● **REQUIRED WORK**
Produce word for word the lines of the data below running from the one that has "The Blender Python" to the one that has "return ((z +", inclusive, and no others.

● **RECORDS FOR THIS EXERCISE**
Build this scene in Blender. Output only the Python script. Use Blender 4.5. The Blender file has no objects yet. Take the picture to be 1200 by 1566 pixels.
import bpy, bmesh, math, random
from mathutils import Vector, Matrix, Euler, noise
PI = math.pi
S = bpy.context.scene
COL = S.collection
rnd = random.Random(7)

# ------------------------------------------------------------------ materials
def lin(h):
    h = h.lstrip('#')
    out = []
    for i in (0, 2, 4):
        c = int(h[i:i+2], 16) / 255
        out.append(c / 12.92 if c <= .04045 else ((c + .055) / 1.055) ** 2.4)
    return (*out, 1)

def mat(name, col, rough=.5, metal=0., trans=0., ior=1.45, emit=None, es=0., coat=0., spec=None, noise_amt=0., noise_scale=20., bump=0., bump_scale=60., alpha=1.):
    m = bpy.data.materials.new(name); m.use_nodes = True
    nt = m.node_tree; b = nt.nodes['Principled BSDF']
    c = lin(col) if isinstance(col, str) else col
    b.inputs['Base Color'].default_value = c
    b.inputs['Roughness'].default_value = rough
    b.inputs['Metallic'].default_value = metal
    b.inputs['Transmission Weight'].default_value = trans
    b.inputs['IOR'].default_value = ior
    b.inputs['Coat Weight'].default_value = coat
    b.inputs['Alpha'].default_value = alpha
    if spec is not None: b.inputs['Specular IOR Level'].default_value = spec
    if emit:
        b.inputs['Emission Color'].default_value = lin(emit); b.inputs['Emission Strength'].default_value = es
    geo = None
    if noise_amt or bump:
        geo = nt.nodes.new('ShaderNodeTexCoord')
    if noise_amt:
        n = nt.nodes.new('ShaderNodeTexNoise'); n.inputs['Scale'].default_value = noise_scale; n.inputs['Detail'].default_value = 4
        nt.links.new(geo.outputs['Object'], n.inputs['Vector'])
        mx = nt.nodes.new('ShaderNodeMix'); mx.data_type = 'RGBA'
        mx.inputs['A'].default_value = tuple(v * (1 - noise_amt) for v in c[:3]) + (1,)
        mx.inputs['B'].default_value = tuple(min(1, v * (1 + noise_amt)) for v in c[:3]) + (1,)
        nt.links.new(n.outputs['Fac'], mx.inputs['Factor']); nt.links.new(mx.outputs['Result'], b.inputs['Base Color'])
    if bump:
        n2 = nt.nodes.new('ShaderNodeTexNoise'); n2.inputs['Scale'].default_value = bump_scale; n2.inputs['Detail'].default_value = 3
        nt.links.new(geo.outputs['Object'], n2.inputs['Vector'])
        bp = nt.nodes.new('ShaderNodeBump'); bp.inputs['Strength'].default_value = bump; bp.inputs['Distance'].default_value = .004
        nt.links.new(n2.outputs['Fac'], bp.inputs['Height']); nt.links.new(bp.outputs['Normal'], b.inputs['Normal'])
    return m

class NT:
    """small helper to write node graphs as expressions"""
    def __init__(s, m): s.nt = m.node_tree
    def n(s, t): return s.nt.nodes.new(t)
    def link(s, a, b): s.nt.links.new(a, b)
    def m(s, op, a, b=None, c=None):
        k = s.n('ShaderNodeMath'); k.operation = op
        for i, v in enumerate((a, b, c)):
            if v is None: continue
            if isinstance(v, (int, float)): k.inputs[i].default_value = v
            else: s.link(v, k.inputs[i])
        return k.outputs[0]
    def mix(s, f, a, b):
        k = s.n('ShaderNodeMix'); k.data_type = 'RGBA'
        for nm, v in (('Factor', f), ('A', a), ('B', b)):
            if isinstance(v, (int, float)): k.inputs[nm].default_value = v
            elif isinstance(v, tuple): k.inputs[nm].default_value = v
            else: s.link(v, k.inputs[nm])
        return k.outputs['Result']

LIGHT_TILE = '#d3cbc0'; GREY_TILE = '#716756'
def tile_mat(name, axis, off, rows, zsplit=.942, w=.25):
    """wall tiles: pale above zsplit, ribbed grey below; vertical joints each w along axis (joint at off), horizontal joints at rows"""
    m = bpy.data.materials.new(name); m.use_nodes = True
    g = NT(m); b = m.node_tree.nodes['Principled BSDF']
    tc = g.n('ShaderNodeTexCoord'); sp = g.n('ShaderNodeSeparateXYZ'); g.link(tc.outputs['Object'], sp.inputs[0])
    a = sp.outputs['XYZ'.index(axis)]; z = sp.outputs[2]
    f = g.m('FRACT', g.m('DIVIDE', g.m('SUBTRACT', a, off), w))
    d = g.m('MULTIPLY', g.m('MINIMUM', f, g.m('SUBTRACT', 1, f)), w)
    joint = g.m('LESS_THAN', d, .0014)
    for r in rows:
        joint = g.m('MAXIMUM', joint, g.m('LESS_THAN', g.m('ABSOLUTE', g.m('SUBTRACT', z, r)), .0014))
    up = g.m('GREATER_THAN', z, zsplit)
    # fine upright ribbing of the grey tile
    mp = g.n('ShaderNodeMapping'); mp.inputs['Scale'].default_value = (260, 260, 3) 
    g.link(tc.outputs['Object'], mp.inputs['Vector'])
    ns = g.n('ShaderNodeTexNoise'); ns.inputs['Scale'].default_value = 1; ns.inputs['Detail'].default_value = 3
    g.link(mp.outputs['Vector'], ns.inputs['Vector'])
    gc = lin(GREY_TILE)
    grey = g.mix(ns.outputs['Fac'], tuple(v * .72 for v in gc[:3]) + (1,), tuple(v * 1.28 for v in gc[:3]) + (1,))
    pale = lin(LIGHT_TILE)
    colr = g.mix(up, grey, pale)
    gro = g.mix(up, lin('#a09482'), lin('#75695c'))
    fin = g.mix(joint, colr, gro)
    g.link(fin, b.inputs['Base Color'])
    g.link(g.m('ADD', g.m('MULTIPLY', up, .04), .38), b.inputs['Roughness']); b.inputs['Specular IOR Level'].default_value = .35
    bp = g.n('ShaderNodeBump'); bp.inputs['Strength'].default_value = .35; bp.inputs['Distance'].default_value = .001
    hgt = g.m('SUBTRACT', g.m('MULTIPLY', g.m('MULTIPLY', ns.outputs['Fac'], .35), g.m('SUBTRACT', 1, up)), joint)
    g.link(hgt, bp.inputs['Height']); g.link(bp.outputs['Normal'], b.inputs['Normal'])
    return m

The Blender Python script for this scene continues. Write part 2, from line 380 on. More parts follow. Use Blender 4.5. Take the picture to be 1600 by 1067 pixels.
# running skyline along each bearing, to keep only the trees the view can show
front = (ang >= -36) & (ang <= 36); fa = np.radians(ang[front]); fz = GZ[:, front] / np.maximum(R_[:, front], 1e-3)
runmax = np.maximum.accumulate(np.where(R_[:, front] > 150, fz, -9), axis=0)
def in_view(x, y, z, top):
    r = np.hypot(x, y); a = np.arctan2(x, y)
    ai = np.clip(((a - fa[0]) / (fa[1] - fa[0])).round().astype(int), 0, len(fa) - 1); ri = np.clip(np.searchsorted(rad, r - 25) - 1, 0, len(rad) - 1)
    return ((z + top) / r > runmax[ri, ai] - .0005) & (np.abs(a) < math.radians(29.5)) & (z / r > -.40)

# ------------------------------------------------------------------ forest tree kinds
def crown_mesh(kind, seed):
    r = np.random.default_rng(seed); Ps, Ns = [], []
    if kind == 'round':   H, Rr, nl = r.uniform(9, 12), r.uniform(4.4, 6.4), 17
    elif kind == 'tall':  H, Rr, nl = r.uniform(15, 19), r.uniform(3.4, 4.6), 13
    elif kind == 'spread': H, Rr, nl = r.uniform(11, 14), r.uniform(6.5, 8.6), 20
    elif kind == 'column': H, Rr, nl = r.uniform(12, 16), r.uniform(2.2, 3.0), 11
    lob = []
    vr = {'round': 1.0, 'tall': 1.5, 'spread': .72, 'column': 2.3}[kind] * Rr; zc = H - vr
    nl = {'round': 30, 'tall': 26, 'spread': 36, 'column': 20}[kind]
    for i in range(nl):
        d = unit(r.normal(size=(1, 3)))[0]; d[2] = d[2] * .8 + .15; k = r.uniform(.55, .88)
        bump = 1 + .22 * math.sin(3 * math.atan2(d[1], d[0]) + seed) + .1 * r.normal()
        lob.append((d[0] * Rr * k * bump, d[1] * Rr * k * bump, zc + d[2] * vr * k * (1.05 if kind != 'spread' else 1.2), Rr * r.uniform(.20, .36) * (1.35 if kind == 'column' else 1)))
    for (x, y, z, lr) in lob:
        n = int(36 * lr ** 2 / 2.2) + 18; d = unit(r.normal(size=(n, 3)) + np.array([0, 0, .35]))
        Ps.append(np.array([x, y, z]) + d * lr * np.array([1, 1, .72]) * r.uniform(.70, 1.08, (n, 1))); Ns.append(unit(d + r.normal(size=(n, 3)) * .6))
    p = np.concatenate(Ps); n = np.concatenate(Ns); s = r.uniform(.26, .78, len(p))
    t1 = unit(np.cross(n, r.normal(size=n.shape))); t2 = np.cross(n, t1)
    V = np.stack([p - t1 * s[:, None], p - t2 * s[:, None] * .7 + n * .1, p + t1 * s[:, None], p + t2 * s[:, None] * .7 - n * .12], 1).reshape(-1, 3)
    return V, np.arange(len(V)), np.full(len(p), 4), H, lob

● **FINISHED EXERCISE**
The Blender Python script for this scene continues. Write part 2, from line 380 on. More parts follow. Use Blender 4.5. Take the picture to be 1600 by 1067 pixels.
# running skyline along each bearing, to keep only the trees the view can show
front = (ang >= -36) & (ang <= 36); fa = np.radians(ang[front]); fz = GZ[:, front] / np.maximum(R_[:, front], 1e-3)
runmax = np.maximum.accumulate(np.where(R_[:, front] > 150, fz, -9), axis=0)
def in_view(x, y, z, top):
    r = np.hypot(x, y); a = np.arctan2(x, y)
    ai = np.clip(((a - fa[0]) / (fa[1] - fa[0])).round().astype(int), 0, len(fa) - 1); ri = np.clip(np.searchsorted(rad, r - 25) - 1, 0, len(rad) - 1)
    return ((z + top) / r > runmax[ri, ai] - .0005) & (np.abs(a) < math.radians(29.5)) & (z / r > -.40)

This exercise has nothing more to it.